→ **SUPPLIED INFORMATION**
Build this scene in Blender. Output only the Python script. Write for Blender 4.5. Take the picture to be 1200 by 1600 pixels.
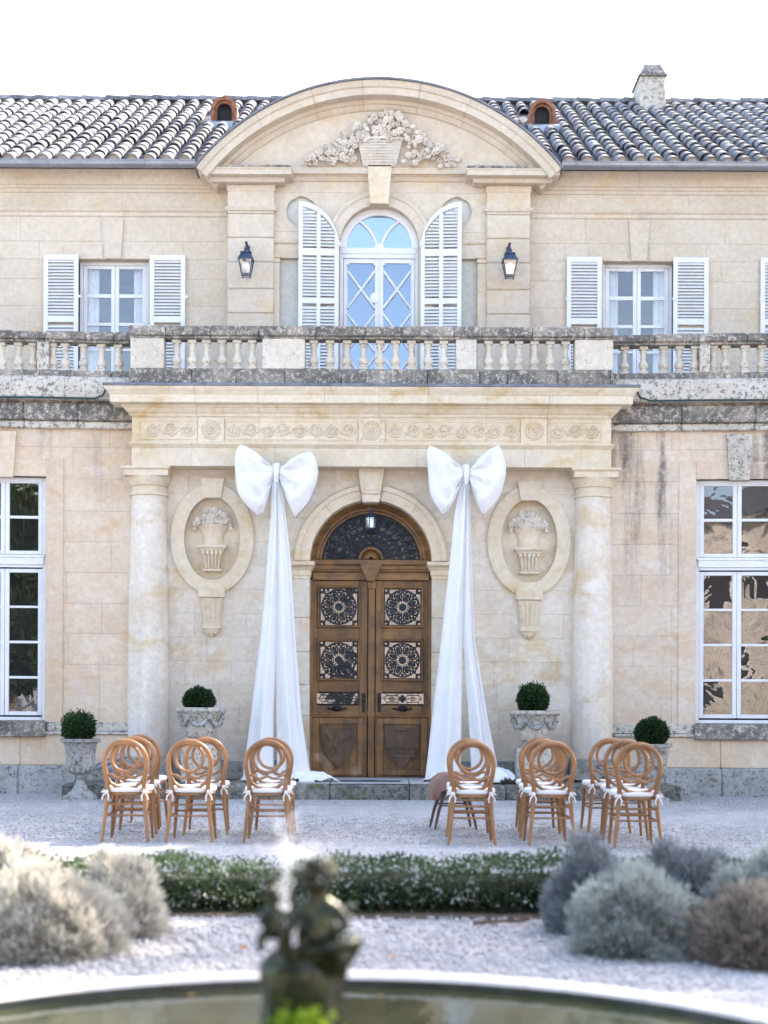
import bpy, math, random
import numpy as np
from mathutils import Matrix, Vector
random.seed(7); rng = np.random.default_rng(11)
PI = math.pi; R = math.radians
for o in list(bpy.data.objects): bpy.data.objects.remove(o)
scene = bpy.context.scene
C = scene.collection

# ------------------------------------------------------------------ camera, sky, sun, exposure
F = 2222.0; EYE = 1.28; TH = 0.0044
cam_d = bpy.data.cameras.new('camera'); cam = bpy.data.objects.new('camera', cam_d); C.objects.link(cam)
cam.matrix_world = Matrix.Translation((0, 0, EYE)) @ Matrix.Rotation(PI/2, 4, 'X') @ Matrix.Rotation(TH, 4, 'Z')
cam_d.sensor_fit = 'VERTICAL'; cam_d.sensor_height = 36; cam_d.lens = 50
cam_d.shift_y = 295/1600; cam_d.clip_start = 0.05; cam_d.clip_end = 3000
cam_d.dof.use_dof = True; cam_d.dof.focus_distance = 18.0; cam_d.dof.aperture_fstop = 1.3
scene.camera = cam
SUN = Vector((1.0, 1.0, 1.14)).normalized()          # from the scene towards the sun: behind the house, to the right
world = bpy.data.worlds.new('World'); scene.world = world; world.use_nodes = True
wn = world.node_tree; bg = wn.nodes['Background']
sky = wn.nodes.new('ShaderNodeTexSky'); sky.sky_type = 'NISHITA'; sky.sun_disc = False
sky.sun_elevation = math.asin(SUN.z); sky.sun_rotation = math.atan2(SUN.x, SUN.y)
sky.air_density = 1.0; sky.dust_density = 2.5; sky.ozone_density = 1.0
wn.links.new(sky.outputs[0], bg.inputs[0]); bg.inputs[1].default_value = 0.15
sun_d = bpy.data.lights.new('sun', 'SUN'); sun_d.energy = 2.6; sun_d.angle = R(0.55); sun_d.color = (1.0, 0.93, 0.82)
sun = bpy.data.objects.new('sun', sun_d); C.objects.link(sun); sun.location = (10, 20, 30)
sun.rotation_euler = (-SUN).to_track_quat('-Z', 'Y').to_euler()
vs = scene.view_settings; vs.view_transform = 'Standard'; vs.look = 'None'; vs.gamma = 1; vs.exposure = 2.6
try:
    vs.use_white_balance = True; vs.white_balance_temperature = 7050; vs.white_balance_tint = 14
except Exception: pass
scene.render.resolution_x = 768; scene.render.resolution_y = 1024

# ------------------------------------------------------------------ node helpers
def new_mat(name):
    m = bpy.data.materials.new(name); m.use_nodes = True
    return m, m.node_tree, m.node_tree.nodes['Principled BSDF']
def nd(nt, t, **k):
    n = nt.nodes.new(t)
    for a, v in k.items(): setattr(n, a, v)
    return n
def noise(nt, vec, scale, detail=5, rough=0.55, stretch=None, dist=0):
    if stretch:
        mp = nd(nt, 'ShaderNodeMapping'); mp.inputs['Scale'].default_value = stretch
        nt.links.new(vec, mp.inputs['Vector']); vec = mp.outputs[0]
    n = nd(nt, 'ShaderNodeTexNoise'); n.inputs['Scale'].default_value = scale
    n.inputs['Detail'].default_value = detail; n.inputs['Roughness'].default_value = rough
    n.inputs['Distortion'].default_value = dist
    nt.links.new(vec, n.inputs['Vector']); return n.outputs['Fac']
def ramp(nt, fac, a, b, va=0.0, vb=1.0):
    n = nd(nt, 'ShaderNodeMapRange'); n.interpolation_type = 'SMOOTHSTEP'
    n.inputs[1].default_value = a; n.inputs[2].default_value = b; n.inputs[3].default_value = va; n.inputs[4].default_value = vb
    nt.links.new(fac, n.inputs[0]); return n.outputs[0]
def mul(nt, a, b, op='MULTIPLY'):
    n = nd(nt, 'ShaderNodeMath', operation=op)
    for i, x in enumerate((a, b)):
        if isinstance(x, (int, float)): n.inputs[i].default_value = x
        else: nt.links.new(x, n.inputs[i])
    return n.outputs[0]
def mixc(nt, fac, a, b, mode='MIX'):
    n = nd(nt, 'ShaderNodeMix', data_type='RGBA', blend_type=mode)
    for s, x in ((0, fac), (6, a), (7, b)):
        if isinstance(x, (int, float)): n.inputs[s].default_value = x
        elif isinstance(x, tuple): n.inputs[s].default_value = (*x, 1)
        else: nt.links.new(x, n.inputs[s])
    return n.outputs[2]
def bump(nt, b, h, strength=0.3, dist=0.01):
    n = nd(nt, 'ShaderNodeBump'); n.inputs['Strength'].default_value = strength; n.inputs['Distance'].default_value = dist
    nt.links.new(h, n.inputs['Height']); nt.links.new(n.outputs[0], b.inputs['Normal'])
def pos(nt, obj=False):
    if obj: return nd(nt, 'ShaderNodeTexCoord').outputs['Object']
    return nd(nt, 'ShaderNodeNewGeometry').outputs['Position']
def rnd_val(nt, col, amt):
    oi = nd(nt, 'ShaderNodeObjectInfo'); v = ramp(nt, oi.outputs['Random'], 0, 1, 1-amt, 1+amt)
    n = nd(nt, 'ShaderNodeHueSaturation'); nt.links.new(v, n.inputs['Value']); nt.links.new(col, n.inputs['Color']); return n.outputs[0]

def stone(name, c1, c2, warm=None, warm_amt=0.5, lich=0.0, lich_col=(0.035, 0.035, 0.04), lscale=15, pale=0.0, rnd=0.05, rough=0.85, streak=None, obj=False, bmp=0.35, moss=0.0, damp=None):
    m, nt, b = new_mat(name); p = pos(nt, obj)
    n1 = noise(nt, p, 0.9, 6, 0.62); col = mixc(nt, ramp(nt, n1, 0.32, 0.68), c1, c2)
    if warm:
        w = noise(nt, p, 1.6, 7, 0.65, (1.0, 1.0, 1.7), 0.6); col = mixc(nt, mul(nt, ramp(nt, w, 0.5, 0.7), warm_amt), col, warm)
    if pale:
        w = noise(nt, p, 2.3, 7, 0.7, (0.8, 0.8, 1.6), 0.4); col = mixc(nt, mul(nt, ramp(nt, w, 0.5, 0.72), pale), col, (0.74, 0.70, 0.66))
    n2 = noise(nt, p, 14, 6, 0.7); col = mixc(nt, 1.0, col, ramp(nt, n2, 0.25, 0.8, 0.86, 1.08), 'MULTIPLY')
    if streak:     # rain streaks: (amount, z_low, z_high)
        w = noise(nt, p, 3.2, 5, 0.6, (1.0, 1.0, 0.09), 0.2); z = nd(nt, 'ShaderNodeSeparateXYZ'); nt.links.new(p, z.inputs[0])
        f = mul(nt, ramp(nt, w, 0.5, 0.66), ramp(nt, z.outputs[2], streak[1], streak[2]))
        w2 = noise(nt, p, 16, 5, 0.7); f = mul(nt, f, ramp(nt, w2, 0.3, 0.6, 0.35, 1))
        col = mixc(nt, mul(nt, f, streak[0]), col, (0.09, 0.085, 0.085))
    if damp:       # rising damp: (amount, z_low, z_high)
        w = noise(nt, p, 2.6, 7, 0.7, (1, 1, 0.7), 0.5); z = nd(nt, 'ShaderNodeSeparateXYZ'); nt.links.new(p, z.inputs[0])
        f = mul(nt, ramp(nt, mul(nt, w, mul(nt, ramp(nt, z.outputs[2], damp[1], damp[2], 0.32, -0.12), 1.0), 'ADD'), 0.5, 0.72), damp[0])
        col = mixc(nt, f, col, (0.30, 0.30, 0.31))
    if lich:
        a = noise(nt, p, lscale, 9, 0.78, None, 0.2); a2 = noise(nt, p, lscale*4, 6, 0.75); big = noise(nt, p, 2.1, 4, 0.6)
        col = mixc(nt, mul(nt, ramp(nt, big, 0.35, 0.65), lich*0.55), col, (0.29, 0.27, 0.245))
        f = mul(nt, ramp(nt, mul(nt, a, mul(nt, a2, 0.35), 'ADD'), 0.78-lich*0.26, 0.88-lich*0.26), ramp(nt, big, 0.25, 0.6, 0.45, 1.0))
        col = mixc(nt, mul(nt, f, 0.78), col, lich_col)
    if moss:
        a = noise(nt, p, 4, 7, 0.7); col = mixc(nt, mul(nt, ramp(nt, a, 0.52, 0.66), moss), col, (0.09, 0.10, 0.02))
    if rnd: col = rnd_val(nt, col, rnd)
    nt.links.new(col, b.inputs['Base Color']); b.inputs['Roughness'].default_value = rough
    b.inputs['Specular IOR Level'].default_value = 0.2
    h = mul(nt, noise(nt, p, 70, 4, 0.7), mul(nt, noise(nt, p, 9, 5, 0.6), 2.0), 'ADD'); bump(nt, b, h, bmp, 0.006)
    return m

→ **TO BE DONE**
Only the lines from the top of the data through the line with "C = scene.collection" should be quoted, exactly and with both ends kept; skip the pictures.

→ **SOLUTION TO THIS EXERCISE**
Build this scene in Blender. Output only the Python script. Write for Blender 4.5. Take the picture to be 1200 by 1600 pixels.
import bpy, math, random
import numpy as np
from mathutils import Matrix, Vector
random.seed(7); rng = np.random.default_rng(11)
PI = math.pi; R = math.radians
for o in list(bpy.data.objects): bpy.data.objects.remove(o)
scene = bpy.context.scene
C = scene.collection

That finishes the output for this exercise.